Starting May 1, UOB reduces the maximum interest rate to 3.3%, following the trend set by other banks in Singapore.
United Overseas Bank (UOB) has revealed plans to lower the interest rates on its popular One Account for the second consecutive year, sparking discontent among customers. From May 1, the maximum interest rate will be reduced to 3.3% per annum on the first S$150,000, a significant drop from the current 4%, according to The Business Times.
This follows a similar trend last year when UOB’s One Account saw a reduction from a 5% interest rate on deposits up to S$100,000. The bank’s decision aligns with market expectations but has nonetheless left many customers dissatisfied.
Earlier this year, Oversea-Chinese Banking Corporation (OCBC) also followed suit, announcing a rate cut for its 360 Account, which will drop to 6.3% on the first S$100,000 from the previous 7.65%. Additionally, the rate for its “grow” category will fall from 2.4% to 2.2%, and the qualifying balance for this category will rise from S$200,000 to S$250,000.
The recent rate reductions have sparked frustration among customers on social media. One user remarked, “Banks lure you in with high-interest rates, then drop them once you’re committed.” Another pointed out the disparity between low savings rates and high loan interest rates in Singapore.
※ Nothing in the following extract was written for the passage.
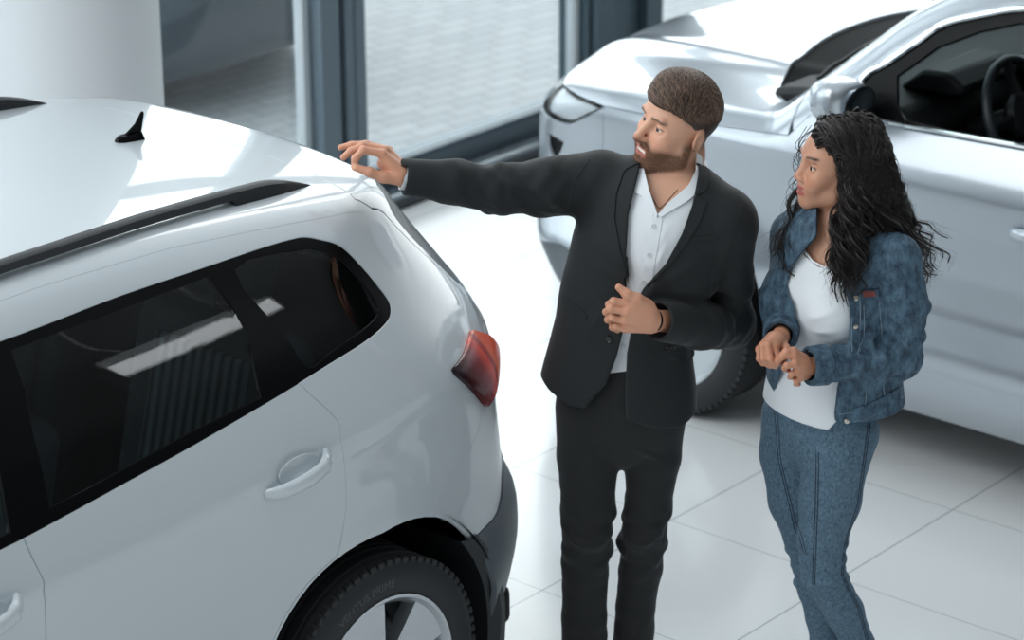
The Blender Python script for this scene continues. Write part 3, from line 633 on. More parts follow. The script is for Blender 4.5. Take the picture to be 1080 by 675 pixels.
    for o in emit('headlamp', 'headlamp', lamp_glass, lift=-.001, flange=.004): pass
    v, f, n = panel(V, T[lab == N_['headlamp']], True, lift=-.03, flange=-.026)
    for sgn in (1, -1):
        hb = mesh_obj('headlamp_housing', v * [1, sgn, 1], f if sgn > 0 else [tuple(reversed(q)) for q in f], lamp_in, root, True, n * [1, sgn, 1])
    emit('grille', 'grille', gloss_black, True, lift=-.02); emit('fog_lamp', 'fog_recess', gloss_black, lift=-.012)
    # bonnet in its own unrolling
    V2, T2 = cdt([HOOD], [[(2.2, ttop), (3.41, ttop)]], (2.1, 3.42, .95, ttop), .03, .022); c2 = V2[T2].mean(1); T2 = T2[inpoly(c2, HOOD)]
    v, f, n = panel(V2, T2, False); v, f, n = mirror(v, f, n, True); mesh_obj('bonnet', v, f, body, root, True, n)
    # dark shell behind the gaps
    G = np.stack(np.meshgrid(np.arange(U0, U1 + .001, (U1 - U0) / 90), np.arange(.24, 1.12, .04), indexing='ij'), -1); sh = G.shape
    p, n = on_skin(G.reshape(-1, 2)); p = p - n * .04; ix = np.arange(sh[0] * sh[1]).reshape(sh[:2])
    a2 = np.array([[0, 0]])
    F = np.stack([ix[:-1, :-1], ix[1:, :-1], ix[1:, 1:], ix[:-1, 1:]], -1).reshape(-1, 4); cc = G.reshape(-1, 2)[F].mean(1)
    dd = np.minimum(np.hypot(cc[:, 0], cc[:, 1] - .335), np.hypot(cc[:, 0] - 2.638, cc[:, 1] - .335)); F = F[(dd > .475) & ((cc[:, 1] < 1.05) )]
    k = len(p); mesh_obj('inner_shell', np.concatenate([p, p * [1, -1, 1]]), np.concatenate([F[:, ::-1], F + k]), dark_in, root, True)
    for xw in (0., 2.638):
        for sg in (1, -1):
            m = MB()
            for i in range(36):
                a0, a1 = [math.pi * (-.03 + 1.06 * q / 36) for q in (i, i + 1)]
                pts = [(xw + .455 * math.cos(a), y * sg, .335 + .455 * math.sin(a)) for a in (a0, a1) for y in (.50, .885)]; m.add(pts, [(0, 1, 3, 2)])
            m.add([(xw + .455 * math.cos(math.pi * (-.03 + 1.06 * q / 36)), .5 * sg, .335 + .455 * math.sin(math.pi * (-.03 + 1.06 * q / 36))) for q in range(37)], [tuple(range(37))])
            m.build('wheel_well', dark_in, root)
    MB().box(-.52, 3.0, -.66, .66, .20, .26, .02).build('underbody', dark_in, root)
    # mud guard behind the rear wheel
    for sg in (1, -1):
        m = MB(); ang = [math.radians(q) for q in range(-20, 46, 6)]
        Vv = []; 
        for a in ang:
            r = .43; x = -r * math.cos(a); z = .335 + r * math.sin(a) * (1 if a > 0 else 1.2)
            wd = .045 + .012 * math.cos(2 * a)
            Vv += [(x + .03, sg * .55, z), (x + .012, sg * .872, z), (x - .02, sg * .886, z), (x - wd, sg * .872, z), (x - wd - .02, sg * .60, z)]
        Fc = []
        for i in range(len(ang) - 1):
            for j in range(4): Fc.append((i * 5 + j, i * 5 + j + 1, (i + 1) * 5 + j + 1, (i + 1) * 5 + j))
        m.add(Vv, Fc); m.build('wheel_arch_lip', plastic, root)
    # --- wheels
    ty, rim, hub, disc, bolts = wheel_meshes()
    first = None
    for xw in (0., 2.638):
        for sg in (1, -1):
            M4 = Matrix.Translation((xw, sg * .805, .3365)) @ (Matrix.Identity(4) if sg > 0 else Matrix.Rotation(math.pi, 4, 'Z'))
            if first is None:
                t = ty.build('tyre', rub, root, angle=40); r = rim.build('rim', alloy, t, angle=30); h = hub.build('hub_cap', alloy, t); d = disc.build('brake_disc', brake, t); kids = [r, h, d]
                for b in bolts: kids.append(b.build('wheel_bolt', brake, t))
                if detail:
                    kids.append(sidewall_text('VENTUS PRIME', .268, .030, math.pi / 2 - .25).build('tyre_lettering', mat('raised_rubber_letters', srgb(70, 72, 75), .5), t, smooth=False))
                first = (t, kids)
            else:
                t = first[0].copy(); link(t, root)
                for q in first[1]: link(q.copy(), t)
            t.matrix_local = M4
    # --- door handles
    def handle(x0, z0, sg, door):
        y0 = float(W(np.array(x0), np.array(z0)))
        P = [(x0 + .100, y0 - .004, z0 - .016), (x0 + .085, y0 + .012, z0 - .014), (x0 + .05, y0 + .030, z0 - .008), (x0, y0 + .037, z0), (x0 - .05, y0 + .034, z0 + .010), (x0 - .075, y0 + .025, z0 + .018), (x0 - .105, y0 - .006, z0 + .024)]
        q = catmull(P, 5); k = len(q); m = MB(); rad = [.013 + .007 * math.sin(math.pi * min(1, i / (k - 1) * 1.0)) + .004 * (i > k * .7) for i in range(k)]
        m.tube([(a, b * sg, c) for a, b, c in q], rad, 12, flat=.62, up=(0, 0, 1)); m.build('handle', body if K == 0 else silver_paint, door)
        cup = MB(); cup.lathe([(.0, .0), (.03, .002), (.045, .006), (.052, .0075), (.054, .006)], 28, 'Y'); cup.v = [(x * 1.25 + x0 - .005, (y0 + y - .0035) * sg, z * .62 + z0 + .018) for x, y, z in cup.v]
        cup.build('handle_recess', body if K == 0 else silver_paint, door)
    for i, sg in enumerate((1, -1)):
        handle(.30, 1.024 if K == 0 else 1.05, sg, dr[i]); handle(1.235, .985 if K == 0 else .965, sg, df[i])
    # --- roof rails: a slim bar that runs out into a leaf-shaped foot at each end
    for sg in (1, -1):
        ra, rb_ = -.165, 1.60; pts = []; 
        rz = lambda x, yy: float(RC(np.array(x)) * zs - (.022 * (yy / .6) ** 2 + .014 * (yy / .6) ** 4))
        ry = lambda x: .520 + .045 * min(1, max(0, (x + .17) / .9)) - .06 * max(0, (x - 1.1))
        Vv, Fc = [], []; xs_ = np.concatenate([np.linspace(ra, .16, 14), np.linspace(.2, 1.28, 14), np.linspace(1.32, rb_, 10)])
        for x in xs_:
            yy = ry(x); z0 = rz(x, yy); e = math.sin(min(1., (x - ra) / .20, (rb_ - x) / .20) * math.pi / 2); foot = x < .13 or x > 1.33
            zt = z0 - .004 + .040 * e; zb_ = z0 - .02 if foot else zt - .024; hw = .004 + .014 * e
            Vv += [(x, (yy - hw) * sg, zb_), (x, (yy - hw * .9) * sg, zt - .004), (x, (yy - hw * .5) * sg, zt), (x, (yy + hw * .5) * sg, zt), (x, (yy + hw * .95) * sg, zt - .006), (x, (yy + hw * (1.25 if foot else 1)) * sg, zb_)]
        n6 = len(xs_)
        for i in range(n6 - 1): Fc += [(i * 6 + j, i * 6 + (j + 1) % 6, (i + 1) * 6 + (j + 1) % 6, (i + 1) * 6 + j) for j in range(6)]
        Fc += [tuple(range(6)), tuple((n6 - 1) * 6 + j for j in range(6))]
        MB().add(Vv, Fc).build('roof_rail', plastic, root, angle=40)
    # --- aerial
    m = MB(); zr = float(RC(np.array(-.02)) * zs)
    base = [(.055, .012), (.035, .026), (-.02, .030), (-.065, .026), (-.072, .0), (-.065, -.026), (-.02, -.030), (.035, -.026), (.055, -.012)]
    Vv = [(a * .72, b * .72, zr - .008) for a, b in base] + [(a * .65, b * .58, zr + .010) for a, b in base] + [(a * .58 - .004, b * .40, zr + .018) for a, b in base]; n9 = len(base)
    m.add(Vv, [(i + j * n9, (i + 1) % n9 + j * n9, (i + 1) % n9 + (j + 1) * n9, i + (j + 1) * n9) for j in (0, 1) for i in range(n9)] + [tuple(range(2 * n9, 3 * n9))])
    ae = m.build('aerial', gloss_black, root)
    m = MB(); fin = [(.02, .02), (-.065, .02), (-.074, .05), (-.085, .085), (-.081, .095), (-.072, .094), (-.04, .055)]
    m.prism(fin, -.006, .006, lambda a, b, h: (a * .7, h * .8 * (1 - .5 * (b / .1)), zr + b * .72)); m.build('fin', gloss_black, ae, bevel=.002)
    # --- mirrors
    for sg in (1, -1):
        bm = bmesh.new(); bmesh.ops.create_icosphere(bm, subdivisions=4, radius=1)
        for q in bm.verts:
            x, y, z = q.co; f_ = 1 if x > 0 else .55
            q.co = Vector((1.90 + (.10 * f_) * math.copysign(abs(x) ** .9, x), sg * (.995 + .105 * math.copysign(abs(y) ** .75, y)), 1.165 * (1.085 if K else 1) + .078 * math.copysign(abs(z) ** .75, z) + .02 * y * sg))
        m = MB(); m.v = [tuple(q.co) for q in bm.verts]; m.f = [tuple(q.index for q in f.verts) for f in bm.faces]; bm.free()
        mo = m.build('door_mirror', body, root)
        m = MB(); m.tube([(1.90, sg * .84, 1.115 * (1.06 if K else 1)), (1.90, sg * .93, 1.11 * (1.06 if K else 1))], [.035, .03], 12, flat=.5); m.build('mirror_arm', gloss_black, mo)
        g = MB().lathe([(0, 0), (.9, 0), (1, .05)], 24); g.v = [(1.842 - z * .02, sg * (.995 + x * .085), 1.165 * (1.085 if K else 1) + y * .06) for x, y, z in g.v]; g.build('mirror_glass', chrome, mo)
    # --- bright mouldings
    if trim:
        q = catmull(i1([d for d in dlo]), 4, True); pp, nn = on_skin(np.array(q)); pp = pp + nn * .004
        for sg in (1, -1):
            MB().tube([(a, b * sg, c_) for a, b, c_ in pp], .0105, 8, True, flat=.8).build('window_moulding', trim, root)
    # --- badge, slats, wipers
    for k in range(5):
        z = .79 + .045 * k + hz0 * .5; us = np.linspace(U1 - .62 + .02 * k, U1, 24); pp, nn = on_skin(np.array([(u, inv((3.42, 0, z))[1]) for u in us])); pp = pp - nn * .012
        MB().tube(np.concatenate([pp, pp[::-1] * [1, -1, 1]]).tolist(), .006, 6).build('grille_bar', chrome if k in (0, 4) else plastic, root)
    for y0, y1 in ((.62, -.02), (.0, -.62)):
        pp, nn = on_skin(np.array([inv((2.30 - .08 * abs(y), y, 1.2)) for y in np.linspace(y0, y1, 14)])); pp[:, 1] = np.linspace(y0, y1, 14)
        o = np.stack([2.33 - .10 * (pp[:, 1] / .7) ** 2, pp[:, 1], np.full(14, 2.2)], -1); t = hit(o, np.array([[0, 0, -1.]] * 14), 0, 1.6, 300)
        o[:, 2] = 2.2 - t + .006; MB().tube(o.tolist(), [.008] * 13 + [.004], 8, flat=.7).build('wiper', plastic, root)
    # --- cabin
    def seat(x, y, parent, wide=.50, h=.62, z0=.62):
        c_ = MB().box(x - .25, x + .27, y - wide / 2, y + wide / 2, z0 - .14, z0 + .02, .06).build('seat_cushion', fabric, parent)
        Mx = Matrix.Translation((x - .25, y, z0)) @ Matrix.Rotation(math.radians(-14), 4, 'Y')
        b = MB().box(-.07, .07, -wide / 2, wide / 2, -.05, h, .06, Mx).build('seat_back', fabric, parent)
        MB().box(.055, .085, -wide * .3, wide * .3, .05, h - .08, .012, Mx).box(-.085, -.055, -wide * .3, wide * .3, .05, h - .08, .012, Mx).build('seat_inlay', seat_mid, b)
        MB().box(-.045, .045, -.13, .13, h + .04, h + .21, .04, Mx).tube([Mx @ Vector((0, -.05, h - .02)), Mx @ Vector((0, -.05, h + .06))], .007).tube([Mx @ Vector((0, .05, h - .02)), Mx @ Vector((0, .05, h + .06))], .007).build('headrest', fabric, parent)
    seat(1.18, .37, root); seat(1.18, -.37, root); seat(.42, .40, root, .58, .58, .66); seat(.42, -.40, root, .58, .58, .66)
    m = MB(); m.box(-.6, 2.2, -.80, .80, .24, .36, .03); m.build('cabin_floor', dark_in, root)
    dz = .11 if K else 0; dash_m = mat('dark_dashboard', srgb(24, 27, 30), .6)
    m = MB(); prof = [(2.36, .60), (2.36, 1.05), (2.15, 1.085), (1.98, 1.09), (1.86, 1.07), (1.80, 1.0), (1.84, .85), (1.95, .62)]
    m.prism([(a, b + dz) for a, b in prof], -.72, .72, lambda a, b, h: (a, h, b)); da = m.build('dashboard', dash_m, root, bevel=.02)
    hood_ = [(1.99, 1.08), (1.76, 1.09), (1.74, 1.12), (1.80, 1.165), (1.90, 1.16)]
    MB().prism([(a, b + dz) for a, b in hood_], .22, .56, lambda a, b, h: (a, h, b)).build('instrument_hood', dash_m, da, bevel=.015)
    MB().box(1.80, 1.86, -.13, .13, .88 + dz, 1.10 + dz, .01).build('centre_screen', gloss_black, da)
    Mx = Matrix.Translation((1.63, .38, 1.015 + dz)) @ Matrix.Rotation(math.radians(-66), 4, 'Y')
    m = MB(); m.lathe([(.185 + .0165 * math.cos(t), .0165 * math.sin(t)) for t in np.linspace(0, 2 * math.pi, 14)[:-1]], 56, 'Z', Mx, True); st = m.build('steering_wheel', mat('wheel_leather', srgb(46, 52, 57), .45), root)
    m = MB(); m.lathe([(0, .035), (.05, .033), (.075, .02), (.08, 0), (.06, -.03), (0, -.04)], 28, 'Z', Mx)
    for ang in (math.pi / 2, -math.pi / 2, 0):
        c0, s0 = math.cos(ang), math.sin(ang); m.tube([Mx @ Vector((c0 * r, s0 * r, .005)) for r in (.05, .12, .18)], [.028, .020, .018], 8, flat=.5)
    m.build('steering_hub', plastic, st)
    MB().tube([(1.66, .38, 1.005 + dz), (1.90, .38, .89 + dz)], [.035, .04], 12).build('steering_column', plastic, st)
    p_, n_ = on_skin(np.array([(x, v) for x in np.linspace(-.2, 1.38, 20) for v in np.linspace(ZA + RHO * 1.12, ttop, 12)])); p_ = p_ - n_ * .05; ix = np.arange(240).reshape(20, 12)
    F = np.stack([ix[:-1, :-1], ix[1:, :-1], ix[1:, 1:], ix[:-1, 1:]], -1).reshape(-1, 4); mesh_obj('headlining', np.concatenate([p_, p_ * [1, -1, 1]]), np.concatenate([F, F[:, ::-1] + 240]), mat('grey_headlining', srgb(52, 55, 57), .9), root, True)
    MB().box(-.66, .05, -.66, .66, .90, .93, .01).build('parcel_shelf', plastic, root)
    # number plate recess and rear wiper
    MB().box(-.852, -.835, -.27, .27, .72, .84, .004).build('plate_panel', plastic, root)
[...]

Others voiced concerns about the broader economic pressures, such as rising GST and inflation, and how banks seem to be benefiting from these cuts while customers bear the brunt of the financial strain.
The rate cuts come amid a global trend where the US Federal Reserve reduced interest rates four times last year, and further cuts are anticipated in 2025. Despite this, banks in Singapore appear to be adjusting their rates downwards as part of broader market shifts, leaving savers disappointed and questioning the direction of the country’s financial landscape.